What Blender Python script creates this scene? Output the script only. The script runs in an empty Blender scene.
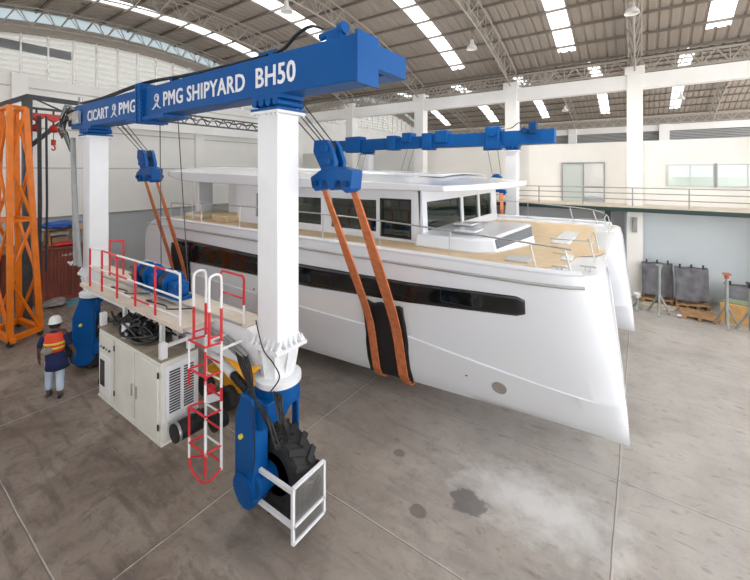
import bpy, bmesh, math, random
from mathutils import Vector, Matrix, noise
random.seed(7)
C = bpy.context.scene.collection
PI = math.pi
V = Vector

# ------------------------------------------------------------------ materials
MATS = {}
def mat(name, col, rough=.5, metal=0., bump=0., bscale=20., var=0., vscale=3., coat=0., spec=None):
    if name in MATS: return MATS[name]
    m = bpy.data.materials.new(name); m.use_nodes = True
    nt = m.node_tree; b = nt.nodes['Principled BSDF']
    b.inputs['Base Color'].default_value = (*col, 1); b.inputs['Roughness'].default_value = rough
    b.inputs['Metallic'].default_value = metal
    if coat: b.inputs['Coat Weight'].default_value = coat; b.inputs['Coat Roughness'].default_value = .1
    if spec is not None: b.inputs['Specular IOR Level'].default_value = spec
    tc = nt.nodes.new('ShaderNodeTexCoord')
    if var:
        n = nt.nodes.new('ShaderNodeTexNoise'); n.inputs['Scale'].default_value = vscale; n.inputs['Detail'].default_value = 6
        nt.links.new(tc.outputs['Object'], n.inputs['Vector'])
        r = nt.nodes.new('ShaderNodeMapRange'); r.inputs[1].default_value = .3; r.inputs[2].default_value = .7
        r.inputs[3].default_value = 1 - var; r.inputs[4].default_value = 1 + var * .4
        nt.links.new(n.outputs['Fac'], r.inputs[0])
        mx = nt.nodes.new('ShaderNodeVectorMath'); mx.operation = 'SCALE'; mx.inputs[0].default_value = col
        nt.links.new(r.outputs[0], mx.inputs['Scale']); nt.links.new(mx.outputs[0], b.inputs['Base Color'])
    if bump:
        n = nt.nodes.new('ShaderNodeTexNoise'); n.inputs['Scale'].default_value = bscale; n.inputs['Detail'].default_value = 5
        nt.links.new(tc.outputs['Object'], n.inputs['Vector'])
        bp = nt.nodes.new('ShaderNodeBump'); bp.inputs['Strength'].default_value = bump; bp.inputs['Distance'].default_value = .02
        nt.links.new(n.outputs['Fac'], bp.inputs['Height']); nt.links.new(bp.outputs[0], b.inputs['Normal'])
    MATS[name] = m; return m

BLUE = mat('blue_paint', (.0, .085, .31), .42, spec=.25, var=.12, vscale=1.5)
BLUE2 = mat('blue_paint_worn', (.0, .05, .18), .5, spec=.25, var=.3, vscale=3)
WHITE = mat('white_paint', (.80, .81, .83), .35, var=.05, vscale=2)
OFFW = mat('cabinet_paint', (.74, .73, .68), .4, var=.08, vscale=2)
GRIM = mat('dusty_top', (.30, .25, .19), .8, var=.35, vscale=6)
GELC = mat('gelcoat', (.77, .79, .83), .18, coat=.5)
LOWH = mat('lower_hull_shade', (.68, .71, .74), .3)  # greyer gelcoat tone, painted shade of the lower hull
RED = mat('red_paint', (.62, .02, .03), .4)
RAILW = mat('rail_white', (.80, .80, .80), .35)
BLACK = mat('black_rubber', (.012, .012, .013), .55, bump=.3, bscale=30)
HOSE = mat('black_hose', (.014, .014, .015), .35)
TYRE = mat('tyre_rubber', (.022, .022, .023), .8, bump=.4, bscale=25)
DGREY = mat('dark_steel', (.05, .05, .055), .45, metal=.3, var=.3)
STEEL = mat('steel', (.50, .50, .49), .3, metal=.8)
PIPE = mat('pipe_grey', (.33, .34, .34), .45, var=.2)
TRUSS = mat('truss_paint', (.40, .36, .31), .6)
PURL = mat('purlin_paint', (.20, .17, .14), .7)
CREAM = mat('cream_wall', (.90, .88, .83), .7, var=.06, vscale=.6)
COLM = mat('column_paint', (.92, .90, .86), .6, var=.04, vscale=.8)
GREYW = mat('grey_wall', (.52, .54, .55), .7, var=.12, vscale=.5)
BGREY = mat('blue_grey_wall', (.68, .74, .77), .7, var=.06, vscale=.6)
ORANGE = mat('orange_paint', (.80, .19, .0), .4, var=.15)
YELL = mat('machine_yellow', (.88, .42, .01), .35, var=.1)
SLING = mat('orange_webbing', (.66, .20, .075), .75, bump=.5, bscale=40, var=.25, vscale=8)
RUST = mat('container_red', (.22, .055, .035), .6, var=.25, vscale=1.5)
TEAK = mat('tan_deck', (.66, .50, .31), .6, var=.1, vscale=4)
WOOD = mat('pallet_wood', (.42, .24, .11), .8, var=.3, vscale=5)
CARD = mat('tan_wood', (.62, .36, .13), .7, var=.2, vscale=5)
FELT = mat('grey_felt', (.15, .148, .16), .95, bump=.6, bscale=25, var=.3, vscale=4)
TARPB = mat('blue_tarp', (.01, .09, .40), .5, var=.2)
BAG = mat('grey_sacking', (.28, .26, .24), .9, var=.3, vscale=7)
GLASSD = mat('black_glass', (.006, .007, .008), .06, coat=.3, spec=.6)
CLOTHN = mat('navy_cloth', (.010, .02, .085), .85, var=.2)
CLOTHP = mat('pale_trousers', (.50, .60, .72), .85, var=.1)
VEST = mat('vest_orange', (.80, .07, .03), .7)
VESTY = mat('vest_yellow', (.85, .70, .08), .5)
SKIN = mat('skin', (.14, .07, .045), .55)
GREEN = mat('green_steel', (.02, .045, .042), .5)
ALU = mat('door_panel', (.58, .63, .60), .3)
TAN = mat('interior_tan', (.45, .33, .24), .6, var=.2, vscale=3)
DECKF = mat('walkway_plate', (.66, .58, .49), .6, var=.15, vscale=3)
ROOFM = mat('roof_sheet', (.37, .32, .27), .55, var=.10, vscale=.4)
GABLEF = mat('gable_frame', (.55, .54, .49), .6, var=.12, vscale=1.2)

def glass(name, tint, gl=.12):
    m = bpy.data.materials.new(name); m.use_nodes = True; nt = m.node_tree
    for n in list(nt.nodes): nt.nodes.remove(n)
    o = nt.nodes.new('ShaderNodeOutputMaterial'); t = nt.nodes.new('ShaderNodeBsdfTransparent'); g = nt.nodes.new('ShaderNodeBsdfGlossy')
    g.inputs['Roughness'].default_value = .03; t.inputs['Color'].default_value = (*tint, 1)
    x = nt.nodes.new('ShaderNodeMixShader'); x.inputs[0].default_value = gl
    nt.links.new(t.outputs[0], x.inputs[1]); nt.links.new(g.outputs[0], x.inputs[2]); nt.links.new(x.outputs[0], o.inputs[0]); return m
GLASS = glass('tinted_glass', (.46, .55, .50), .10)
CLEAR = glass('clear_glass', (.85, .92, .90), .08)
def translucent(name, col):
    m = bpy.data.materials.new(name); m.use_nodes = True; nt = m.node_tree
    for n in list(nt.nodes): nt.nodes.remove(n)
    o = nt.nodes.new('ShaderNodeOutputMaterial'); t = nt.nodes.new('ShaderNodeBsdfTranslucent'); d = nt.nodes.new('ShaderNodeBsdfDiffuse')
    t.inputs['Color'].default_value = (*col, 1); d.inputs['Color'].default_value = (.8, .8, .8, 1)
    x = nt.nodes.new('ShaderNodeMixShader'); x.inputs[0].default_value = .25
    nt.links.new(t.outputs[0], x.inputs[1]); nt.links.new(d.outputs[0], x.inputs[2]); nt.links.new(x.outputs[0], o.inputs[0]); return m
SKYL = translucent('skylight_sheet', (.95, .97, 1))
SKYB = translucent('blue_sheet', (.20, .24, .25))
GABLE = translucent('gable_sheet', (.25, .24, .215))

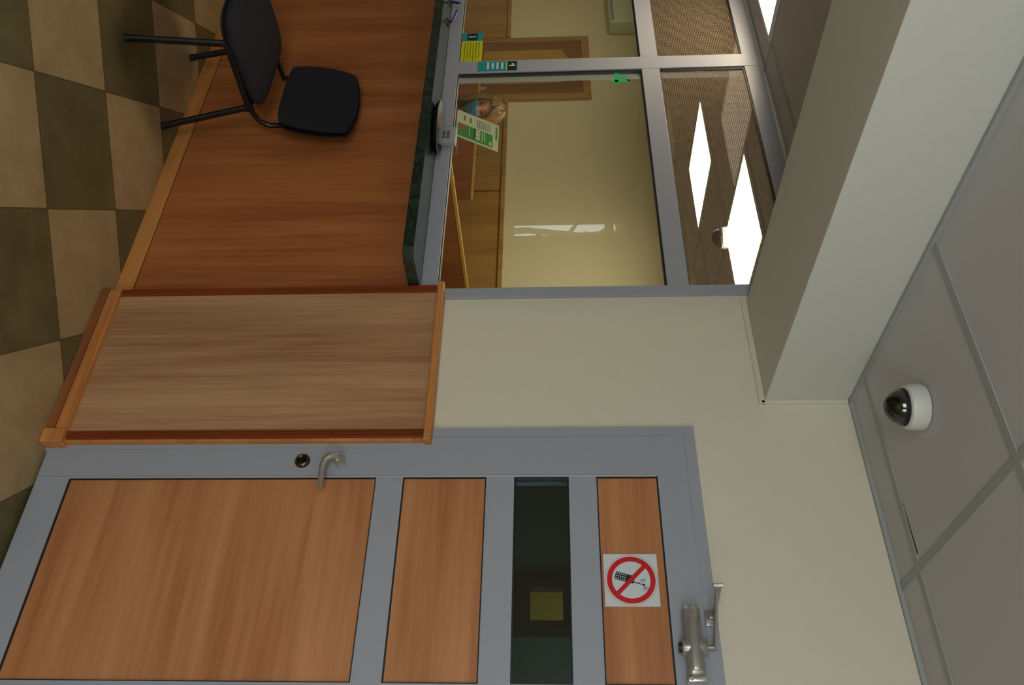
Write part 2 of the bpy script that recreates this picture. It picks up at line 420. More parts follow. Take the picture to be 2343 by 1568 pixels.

PROMPT: Transcribe the records word for word and include no pictures.

RESULT FOR THIS TASK:
What Blender Python script creates this scene? Output the script only. The script runs in an empty Blender scene.
import bpy, bmesh, math, random
from mathutils import Vector, Matrix, noise
random.seed(7)
C = bpy.context.scene.collection
PI = math.pi
V = Vector

# ------------------------------------------------------------------ materials
MATS = {}
def mat(name, col, rough=.5, metal=0., bump=0., bscale=20., var=0., vscale=3., coat=0., spec=None):
    if name in MATS: return MATS[name]
    m = bpy.data.materials.new(name); m.use_nodes = True
    nt = m.node_tree; b = nt.nodes['Principled BSDF']
    b.inputs['Base Color'].default_value = (*col, 1); b.inputs['Roughness'].default_value = rough
    b.inputs['Metallic'].default_value = metal
    if coat: b.inputs['Coat Weight'].default_value = coat; b.inputs['Coat Roughness'].default_value = .1
    if spec is not None: b.inputs['Specular IOR Level'].default_value = spec
    tc = nt.nodes.new('ShaderNodeTexCoord')
    if var:
        n = nt.nodes.new('ShaderNodeTexNoise'); n.inputs['Scale'].default_value = vscale; n.inputs['Detail'].default_value = 6
        nt.links.new(tc.outputs['Object'], n.inputs['Vector'])
        r = nt.nodes.new('ShaderNodeMapRange'); r.inputs[1].default_value = .3; r.inputs[2].default_value = .7
        r.inputs[3].default_value = 1 - var; r.inputs[4].default_value = 1 + var * .4
        nt.links.new(n.outputs['Fac'], r.inputs[0])
        mx = nt.nodes.new('ShaderNodeVectorMath'); mx.operation = 'SCALE'; mx.inputs[0].default_value = col
        nt.links.new(r.outputs[0], mx.inputs['Scale']); nt.links.new(mx.outputs[0], b.inputs['Base Color'])
    if bump:
        n = nt.nodes.new('ShaderNodeTexNoise'); n.inputs['Scale'].default_value = bscale; n.inputs['Detail'].default_value = 5
        nt.links.new(tc.outputs['Object'], n.inputs['Vector'])
        bp = nt.nodes.new('ShaderNodeBump'); bp.inputs['Strength'].default_value = bump; bp.inputs['Distance'].default_value = .02
        nt.links.new(n.outputs['Fac'], bp.inputs['Height']); nt.links.new(bp.outputs[0], b.inputs['Normal'])
    MATS[name] = m; return m

BLUE = mat('blue_paint', (.0, .085, .31), .42, spec=.25, var=.12, vscale=1.5)
BLUE2 = mat('blue_paint_worn', (.0, .05, .18), .5, spec=.25, var=.3, vscale=3)
WHITE = mat('white_paint', (.80, .81, .83), .35, var=.05, vscale=2)
OFFW = mat('cabinet_paint', (.74, .73, .68), .4, var=.08, vscale=2)
GRIM = mat('dusty_top', (.30, .25, .19), .8, var=.35, vscale=6)
GELC = mat('gelcoat', (.77, .79, .83), .18, coat=.5)
LOWH = mat('lower_hull_shade', (.68, .71, .74), .3)  # greyer gelcoat tone, painted shade of the lower hull
RED = mat('red_paint', (.62, .02, .03), .4)
RAILW = mat('rail_white', (.80, .80, .80), .35)
BLACK = mat('black_rubber', (.012, .012, .013), .55, bump=.3, bscale=30)
HOSE = mat('black_hose', (.014, .014, .015), .35)
TYRE = mat('tyre_rubber', (.022, .022, .023), .8, bump=.4, bscale=25)
DGREY = mat('dark_steel', (.05, .05, .055), .45, metal=.3, var=.3)
STEEL = mat('steel', (.50, .50, .49), .3, metal=.8)
PIPE = mat('pipe_grey', (.33, .34, .34), .45, var=.2)
TRUSS = mat('truss_paint', (.40, .36, .31), .6)
PURL = mat('purlin_paint', (.20, .17, .14), .7)
CREAM = mat('cream_wall', (.90, .88, .83), .7, var=.06, vscale=.6)
COLM = mat('column_paint', (.92, .90, .86), .6, var=.04, vscale=.8)
GREYW = mat('grey_wall', (.52, .54, .55), .7, var=.12, vscale=.5)
BGREY = mat('blue_grey_wall', (.68, .74, .77), .7, var=.06, vscale=.6)
ORANGE = mat('orange_paint', (.80, .19, .0), .4, var=.15)
YELL = mat('machine_yellow', (.88, .42, .01), .35, var=.1)
SLING = mat('orange_webbing', (.66, .20, .075), .75, bump=.5, bscale=40, var=.25, vscale=8)
RUST = mat('container_red', (.22, .055, .035), .6, var=.25, vscale=1.5)
TEAK = mat('tan_deck', (.66, .50, .31), .6, var=.1, vscale=4)
WOOD = mat('pallet_wood', (.42, .24, .11), .8, var=.3, vscale=5)
CARD = mat('tan_wood', (.62, .36, .13), .7, var=.2, vscale=5)
FELT = mat('grey_felt', (.15, .148, .16), .95, bump=.6, bscale=25, var=.3, vscale=4)
TARPB = mat('blue_tarp', (.01, .09, .40), .5, var=.2)
BAG = mat('grey_sacking', (.28, .26, .24), .9, var=.3, vscale=7)
GLASSD = mat('black_glass', (.006, .007, .008), .06, coat=.3, spec=.6)
CLOTHN = mat('navy_cloth', (.010, .02, .085), .85, var=.2)
CLOTHP = mat('pale_trousers', (.50, .60, .72), .85, var=.1)
VEST = mat('vest_orange', (.80, .07, .03), .7)
VESTY = mat('vest_yellow', (.85, .70, .08), .5)
SKIN = mat('skin', (.14, .07, .045), .55)
GREEN = mat('green_steel', (.02, .045, .042), .5)
ALU = mat('door_panel', (.58, .63, .60), .3)
TAN = mat('interior_tan', (.45, .33, .24), .6, var=.2, vscale=3)
DECKF = mat('walkway_plate', (.66, .58, .49), .6, var=.15, vscale=3)
ROOFM = mat('roof_sheet', (.37, .32, .27), .55, var=.10, vscale=.4)
GABLEF = mat('gable_frame', (.55, .54, .49), .6, var=.12, vscale=1.2)

def glass(name, tint, gl=.12):
    m = bpy.data.materials.new(name); m.use_nodes = True; nt = m.node_tree
    for n in list(nt.nodes): nt.nodes.remove(n)
    o = nt.nodes.new('ShaderNodeOutputMaterial'); t = nt.nodes.new('ShaderNodeBsdfTransparent'); g = nt.nodes.new('ShaderNodeBsdfGlossy')
    g.inputs['Roughness'].default_value = .03; t.inputs['Color'].default_value = (*tint, 1)
    x = nt.nodes.new('ShaderNodeMixShader'); x.inputs[0].default_value = gl
    nt.links.new(t.outputs[0], x.inputs[1]); nt.links.new(g.outputs[0], x.inputs[2]); nt.links.new(x.outputs[0], o.inputs[0]); return m
GLASS = glass('tinted_glass', (.46, .55, .50), .10)
CLEAR = glass('clear_glass', (.85, .92, .90), .08)
def translucent(name, col):
    m = bpy.data.materials.new(name); m.use_nodes = True; nt = m.node_tree
    for n in list(nt.nodes): nt.nodes.remove(n)
    o = nt.nodes.new('ShaderNodeOutputMaterial'); t = nt.nodes.new('ShaderNodeBsdfTranslucent'); d = nt.nodes.new('ShaderNodeBsdfDiffuse')
    t.inputs['Color'].default_value = (*col, 1); d.inputs['Color'].default_value = (.8, .8, .8, 1)
    x = nt.nodes.new('ShaderNodeMixShader'); x.inputs[0].default_value = .25
    nt.links.new(t.outputs[0], x.inputs[1]); nt.links.new(d.outputs[0], x.inputs[2]); nt.links.new(x.outputs[0], o.inputs[0]); return m
SKYL = translucent('skylight_sheet', (.95, .97, 1))
SKYB = translucent('blue_sheet', (.20, .24, .25))
GABLE = translucent('gable_sheet', (.25, .24, .215))

Write part 2 of the bpy script that recreates this picture. It picks up at line 420. More parts follow. Take the picture to be 2343 by 1568 pixels.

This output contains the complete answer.